Monday, December 19, 2005

A Few Random Sports Thoughts

Iuck the Frish
With a last name like Sullivan, it isn't easy to say this, but there's no team on the planet I hate more than the Irish.

My hatred for Notre Dame runs as far back as I can remember, and deeper than my distaste for any other team. MSU? I love MSU. I love watching them build up expectation for several weeks, lose to us, and then piss away the rest of their season. What a bunch of headcases. Ohio State? Oh I hate Ohio State all right. But that's just a rivalry thing. I hate them because they're the other perennial Big Ten power, because of all the championships they've stolen from us (and vice-versa). I don't hate anything about the school really. The Yankees? Sure I hate the Yankees, but I'm a Tigers fan, so the last important baseball game my favorite team played in was a few days after I was born. And it's hard for a fetus to develop a proper amount of hatred.

But The Gold and Green? Ummm....Gold and Blue? Gold and white? What the fuck, would you people pick some colors already?

And if the color confusion wasn't bad enough, how about the cultural one? Why is a school named after a cathedral in France named the Fighting Irish? Shouldn't you people just be called St. Patrick's College or something? Maybe Pass the Potatoes U?

And what the hell is with the scotsman in you marching band?

But all that stuff is only skin-deep. My hatred for Notre Dame is about one thing only: The ridiculous sense of entitlement that school feels.

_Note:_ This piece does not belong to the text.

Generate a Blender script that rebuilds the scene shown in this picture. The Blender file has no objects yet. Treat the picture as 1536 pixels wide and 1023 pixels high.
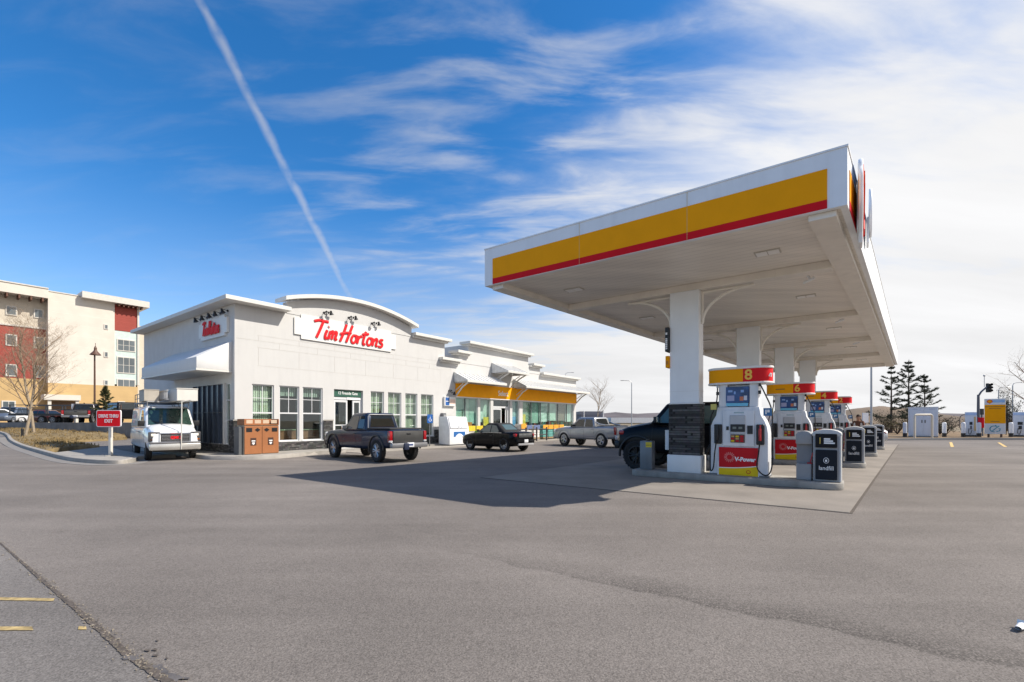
import bpy, bmesh, math, random
from mathutils import Vector, Matrix
random.seed(7)
sc = bpy.context.scene
COL = sc.collection
R = math.radians

# ------------------------------------------------------------------ measured view (1536 px wide photograph)
FPX, CX, HY, EYE = 690.0, 768.0, 631.0, 1.5
def G(px, py, z=0.0):
    """point at height z seen at a pixel"""
    Y = FPX * (EYE - z) / (py - HY)
    return Vector(((px - CX) / FPX * Y, Y, z))
def AT(px, py, Y):
    return Vector(((px - CX) / FPX * Y, Y, EYE + (HY - py) / FPX * Y))

# ------------------------------------------------------------------ tags
def tag(o, label=None, cat=None, group=None, kind=None):
    if label: o['label'] = label
    if cat: o['category'] = cat
    if group: o['group'] = group
    if kind: o['kind'] = kind
    return o
def thing(name, label, cat, loc=(0, 0, 0), rz=0.0, group=None):
    o = bpy.data.objects.new(name, None)
    o.empty_display_size = 0.3
    COL.objects.link(o)
    o.location = loc
    o.rotation_euler = (0, 0, rz)
    return tag(o, label, cat, group)
def dup(root, loc, rz, label=None, group=None):
    kids = list(root.children)
    r = root.copy(); COL.objects.link(r)
    r.location = loc; r.rotation_euler = (0, 0, rz)
    if label: r['label'] = label
    if group: r['group'] = group
    for ch in kids:
        c = ch.copy(); COL.objects.link(c); c.parent = r
        for g in list(ch.children):
            d = g.copy(); COL.objects.link(d); d.parent = c
    return r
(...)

I hate watching a crappy second-rate team get coverage on NBC every other Saturday just because they were Notre Dame. I hate listening to people call them "America's Football School" when the haven't won a National Championship in my lifetime. I hate that the BCS has a Notre Dame clause in it's regulations. I hate that Notre Dame is going to make a BCS bowl when Ohio State, Auburn, Georgia, and Oregon are all way more deserving of it. Notre Dame beat who precisely? Us. That's it. And that was just before we lost to Wisconsin and Minnesota. Very impressive. If you're biggest mark on your resume is LOSING to USC, then why the hell are you in the BCS? They lost to State for heaven's sake.

But I do like Charlie Weis. And I hope he brings Notre Dame back to national glory. And I hope they make the National Championship game next year. And I hope we're their waiting for them, and Mike Hart shows them his backside for 300 yards or so. And then I hope the NCAA finds out Notre Dame's entire school (not football team, school) is on steroids, and officially throws them out of the association.

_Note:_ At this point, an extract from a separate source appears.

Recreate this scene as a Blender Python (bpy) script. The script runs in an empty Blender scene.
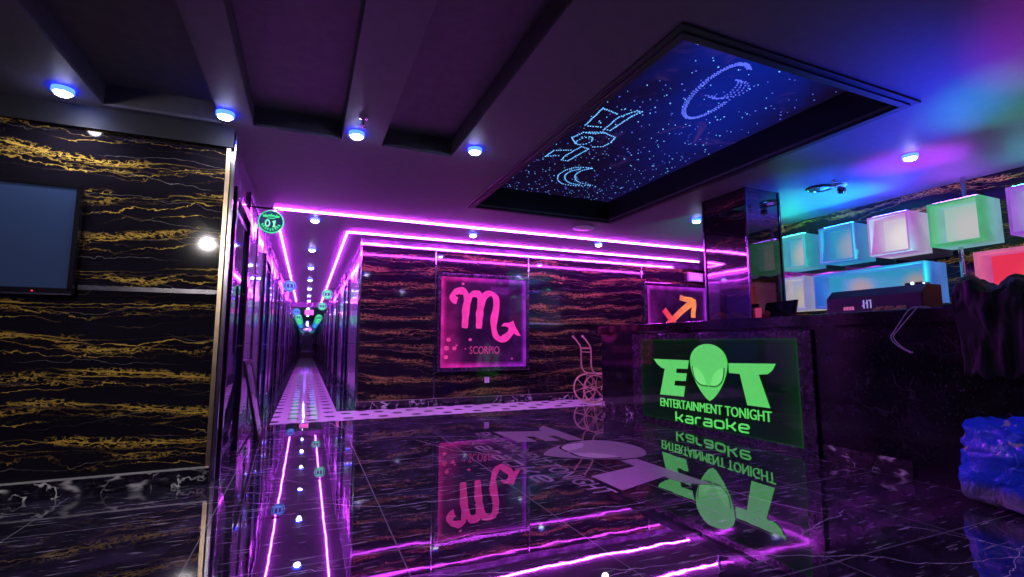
import bpy, bmesh, math, random
from mathutils import Vector, Matrix, noise as mnoise
random.seed(7)
PI = math.pi
S = bpy.context.scene
COL = S.collection
H = 2.507          # ceiling height

# ------------------------------------------------------------------ materials
def srgb(r, g, b):
    f = lambda c: c / 12.92 if c <= 0.04045 else ((c + 0.055) / 1.055) ** 2.4
    return (f(r / 255), f(g / 255), f(b / 255), 1)

class NT:
    def __init__(s, name):
        s.m = bpy.data.materials.new(name); s.m.use_nodes = True
        s.t = s.m.node_tree; s.t.nodes.clear()
        s.out = s.n('ShaderNodeOutputMaterial')
        s.p = s.n('ShaderNodeBsdfPrincipled'); s.l(s.p.outputs[0], s.out.inputs[0])
    def n(s, t, **k):
        o = s.t.nodes.new(t)
        for a, b in k.items(): setattr(o, a, b)
        return o
    def l(s, a, b): s.t.links.new(a, b)
    def val(s, sock, v):
        if isinstance(v, bpy.types.NodeSocket): s.l(v, sock)
        else: sock.default_value = v
    def math(s, op, a, b=0.0, c=0.0, clamp=False):
        o = s.n('ShaderNodeMath', operation=op); o.use_clamp = clamp
        s.val(o.inputs[0], a); s.val(o.inputs[1], b); s.val(o.inputs[2], c)
        return o.outputs[0]
    def pos(s): return s.n('ShaderNodeNewGeometry').outputs['Position']
    def map(s, v, scale=(1, 1, 1), loc=(0, 0, 0), rot=(0, 0, 0)):
        o = s.n('ShaderNodeMapping'); s.l(v, o.inputs[0])
        o.inputs['Scale'].default_value = scale; o.inputs['Location'].default_value = loc
        o.inputs['Rotation'].default_value = rot
        return o.outputs[0]
    def noise(s, v, scale=1, detail=4, rough=.55, dist=0):
        o = s.n('ShaderNodeTexNoise'); s.l(v, o.inputs['Vector'])
        o.inputs['Scale'].default_value = scale; o.inputs['Detail'].default_value = detail
        o.inputs['Roughness'].default_value = rough; o.inputs['Distortion'].default_value = dist
        return o.outputs[0]
    def smooth(s, v, a, b, lo=0.0, hi=1.0):
        o = s.n('ShaderNodeMapRange', interpolation_type='SMOOTHSTEP')
        s.val(o.inputs[0], v); s.val(o.inputs[1], a); s.val(o.inputs[2], b); s.val(o.inputs[3], lo); s.val(o.inputs[4], hi)
        return o.outputs[0]
    def ridge(s, v, w, c=.5):
        return s.smooth(s.math('ABSOLUTE', s.math('SUBTRACT', v, c)), 0.0, w, 1.0, 0.0)
    def mix(s, f, a, b):
        o = s.n('ShaderNodeMix', data_type='RGBA')
        s.val(o.inputs[0], f); s.val(o.inputs[6], a); s.val(o.inputs[7], b)
        return o.outputs[2]
    def sep(s, v):
        o = s.n('ShaderNodeSeparateXYZ'); s.l(v, o.inputs[0]); return o.outputs
    def base(s, col=None, rough=.4, metal=0, ior=1.5, coat=0):
        if col is not None: s.val(s.p.inputs['Base Color'], col)
        s.val(s.p.inputs['Roughness'], rough); s.p.inputs['Metallic'].default_value = metal
        s.p.inputs['IOR'].default_value = ior; s.p.inputs['Coat Weight'].default_value = coat
        s.p.inputs['Coat Roughness'].default_value = .03
    def emit(s, col, st=1.0):
        s.val(s.p.inputs['Emission Color'], col); s.val(s.p.inputs['Emission Strength'], st)
    def bump(s, h, st=.1, d=.01):
        b = s.n('ShaderNodeBump'); b.inputs['Strength'].default_value = st; b.inputs['Distance'].default_value = d
        s.l(h, b.inputs['Height']); s.l(b.outputs[0], s.p.inputs['Normal'])

def plain(name, col, rough=.4, metal=0, ior=1.5, emit=None, st=1.0, var=.12):
    t = NT(name)
    nz = t.noise(t.pos(), 14, 3)
    f = t.smooth(nz, .3, .7, 1 - var, 1 + var)
    v = t.n('ShaderNodeVectorMath', operation='SCALE'); v.inputs[0].default_value = col[:3]; t.l(f, v.inputs['Scale'])
    t.base(v.outputs[0], rough, metal, ior)
    if emit: t.emit(emit, st)
    return t.m

def gold_marble(name, seed, gold=(.74, .46, .07, 1)):
    t = NT(name); P = t.map(t.pos(), loc=(seed, seed * .7, seed * .37)); z = t.sep(P)[2]
    nz = lambda sc, lc, d=2, r=.55: t.noise(t.map(P, sc, lc), 1, d, r)
    low = t.math('MULTIPLY', nz((.55, .55, .9), (8, 1, 6)), .42)
    g = None
    T = .235
    for j, (A, B, w, dens) in enumerate(((.05, .065, .0062, .42), (.07, .095, .0056, .44), (.10, .120, .0048, .45), (.14, .130, .0042, .46), (.24, .120, .0030, .48))):
        o1 = nz((1.5, 1.5, 2.2), (j * 3.1, j, 2 * j + 1)); o2 = nz((7, 7, 12), (j, 5 - j, j * 1.7), 5, .66)
        q = t.math('ADD', z, t.math('ADD', low, t.math('ADD', t.math('MULTIPLY', o1, A), t.math('MULTIPLY', o2, B))))
        d = t.math('MULTIPLY', t.math('ABSOLUTE', t.math('SUBTRACT', t.math('FRACT', t.math('DIVIDE', q, T)), .5)), T)
        th = t.smooth(nz((5, 5, 12), (j + 2, j, 4), 3), .36, .68, w * .22, w)
        on = t.smooth(nz((1.1, 1.1, 4.5), (j * 2, 7, j), 3), dens - .03, dens + .15, .04, 1)
        r = t.math('MULTIPLY', t.smooth(t.math('DIVIDE', d, th), .4, 1.25, 1, 0), on)
        g = r if g is None else t.math('MAXIMUM', g, r)
        if j in (0, 2):
            lace = t.math('MULTIPLY', t.ridge(nz((17, 17, 36), (j, 2, 5), 4, .65), .055), t.math('MULTIPLY', t.smooth(d, .012, .040, 1, 0), t.smooth(on, .55, 1)))
            g = t.math('MAXIMUM', g, lace)
    o1 = nz((1.2, 1.2, 2), (3, 3, 9)); o2 = nz((7, 7, 8), (2, 4, 6), 4)
    q = t.math('ADD', z, t.math('ADD', t.math('MULTIPLY', o1, .3), t.math('MULTIPLY', o2, .10)))
    d = t.math('MULTIPLY', t.math('ABSOLUTE', t.math('SUBTRACT', t.math('FRACT', t.math('DIVIDE', q, .145)), .5)), .145)
    thin = t.math('MULTIPLY', t.smooth(d, .0006, .0022, 1, 0), t.smooth(nz((1.6, 1.6, 5), (6, 1, 1)), .42, .6, 0, .4))
    dark = t.mix(nz((1, 1, 8), (0, 0, 0), 4), (.004, .0035, .006, 1), (.016, .012, .020, 1))
    c = t.mix(thin, dark, (.42, .36, .34, 1))
    c = t.mix(g, c, gold)
    t.base(c, .06, 0, 1.5)
    t.bump(nz((1.1, 1.1, 2.2), (1, 1, 1), 3), .05, .02)
    return t.m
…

Joe Thornton and Why Hockey is Fucked

For those who haven't been watching ESPN recently, Joe Thornton of the Boston Bruins was traded to the San Jose Sharks (read about it here). This trade is so earth-shattering that Sportscenter compared it to Willie Mays being traded to the Mets. And frankly I only have one thing to say about it:

Who the fuck is Joe Thornton?

Seriously, I've never even heard of this guy. Is he any good? Haven't the Bruins sucked since like Bobby Orr? How can he be that great if I've never even heard of him?

And this my friends, is why Hockey is fucked. Because the problem wasn't salary structure. And it isn't an oversaturation of the market. It's that guys like me, guys who LOVE sports, who will watch any random damn thing ESPN shows (spelling bees, darts, trick shot pool, hell I've watched chess) don't like hockey very much. We just don't like it. And you can make all the rule changes you want, and we still won't like it. Don't know why, just don't.

Unless of course you mean college hockey, in which case T.J. Hensick is my boy.

Mr. Soriano Goes to Washington

It's December folks, and we all know what that means.
No, not College Football Conference Championships.
No, not the Lions being out of playoff contention.
No, not Shaq being injured.
No, not NASCAR having it's brief three day off-season.
No, not the first Portland Trailblazer getting caught for blazing it up this season.

Okay, look, it means Winter Meeting for Baseball. Hot stove? Big trades? Free agents getting paid way too much money? Look, I know there's snow all over the ground, and the national pasttime isn't necessarily on all our minds, but let's try and focus shall we people?

Brief thoughts on this year's off-season:

Super-excited that Mike Piazza is being let go bye the Mets. I'm hoping this will propel him back into the commentary booth. Did anyone see him during the playoffs? The man made more comments that could roughly be translated as "I'm totally not gay". It was freaking hilarious. I would pay good money if Mike Piazza got on baseball tonight. "Seriously, guys, I think Jason Giambi looks a lot slimmer this year...not that I spend a lot of time looking at Jason Giambi...or any time, I mean I just hear his weight you know...on the wire...man how about that Anna Benson huh?"

Why on earth would Boston trade Manny? Guys, let me give you a heads-up. By April, Manny won't even remember that he asked to be traded. He's a loon. He has no idea where he is. I tell you what, drape some Ivy on the Green Monster and tell him he got traded to the Cubs.